In the conclusion of the draft opinion, the High Court washes its hands of the abortion issue and sends it to the states to address.

“We end this opinion where we began. Abortion presents a profound moral question. The Constitution does not prohibit the citizens of each State from regulating or prohibiting abortion. Roe and Casey arrogated that authority. We now overrule those decisions and return that authority to the people and their elected representatives.”

Liberty Counsel filed an amicus brief on behalf of a diverse group of organizations, churches, religious leaders, and individuals, including 70,000 African American and Hispanic churches and millions of African Americans and Hispanic Americans across the United States, who are asking SCOTUS to overturn Roe because legalized abortion is unconstitutional, violates the right to life, and supports racist eugenics. The amicus brief is cited in the draft opinion at footnote 41.

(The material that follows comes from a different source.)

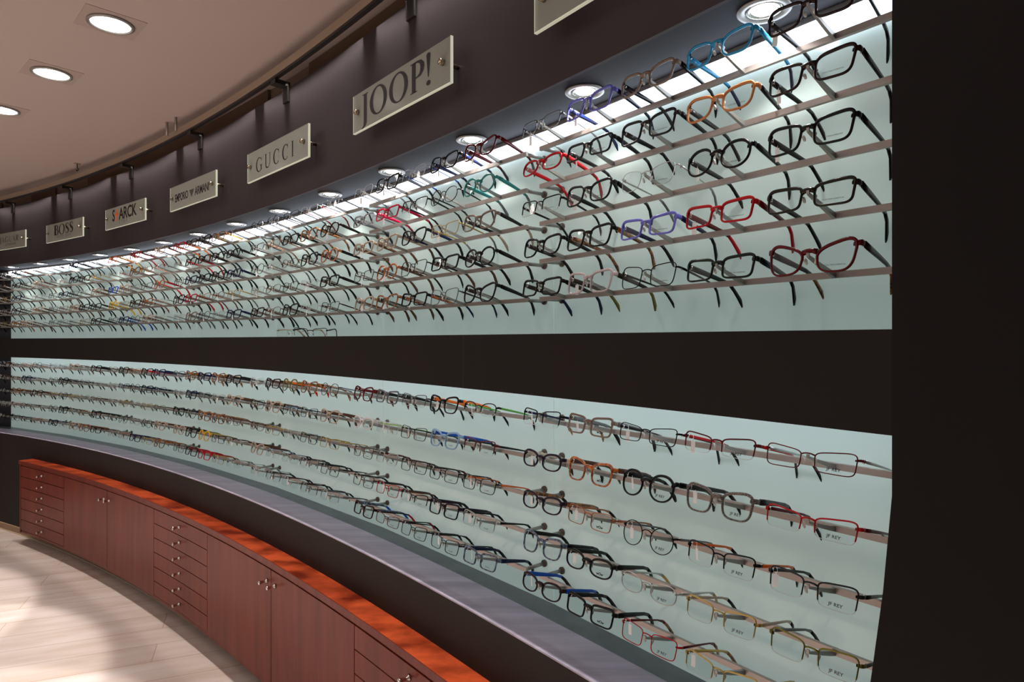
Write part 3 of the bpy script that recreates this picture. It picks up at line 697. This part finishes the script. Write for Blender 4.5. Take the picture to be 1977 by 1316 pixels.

Liberty Counsel Founder and Chairman Mat Staver said, “The Supreme Court is not a political arm when it is bound by the original meaning of the Constitution. It becomes political only when it issues opinions like Roe v. Wade that have nothing to do with the Constitution. The deaths of more than 63 million unborn babies are on our hands since 1973, and we must stop this genocide and return to the original meaning of the Constitution.”